2008 sees property investment almost halved

DIRECT investment in commercial property will fall by 55% by the end of this year, according to Jones Lang LaSalle.

Mathew Atkinson, of Jones Lang LaSalle’s Leeds office, said: “We are back at 2000 trading levels. Some prices have fallen up to 50% since the peak in 2007. 

“The first few months of 2009 may see further price reductions as rents fall, however, later next year conditions could change. We are seeing signs of increased lending and the gap between property yields and interest rates is already proving attractive to some.”

The property services group expects the figure in the UK to stand at £21bn by the end of this year, down around 55% on 2007.

Mr Atkinson said Yorkshire had not been immune to the reduction in commercial property transaction volumes which had been seen across the UK, caused by the ongoing financial crisis and poor market sentiment. 

He said large lot size transactions of more than £5m remained limited due to the lack of availability of debt and low investor confidence. 

Approximately £100m of office investment transactions in Leeds city centre have been completed, with a further £36m currently under offer, compared to a peak of £260m in 2006.

Mr Atkinson said:  “While it is difficult to put a number on 2009 volumes, we expect them to be broadly similar to 2008 but back-weighted.

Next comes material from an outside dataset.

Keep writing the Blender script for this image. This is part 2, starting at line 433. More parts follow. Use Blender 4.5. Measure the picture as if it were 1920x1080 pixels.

The market should start functioning more normally towards the middle of next year as pricing adjusts to levels that tempts buyers back and particularly if debt becomes more available again.”

Going forward Jones Lang LaSalle said it that a correction in UK prices combined with a weaker pound would make the market more attractive in relative terms to non-UK and global investors. 

A spokesman said: “Investors will attempt to buy when they perceive the bottom of the market has been reached. Our evidence suggests some buyers are already targeting certain sectors looking for bargains.”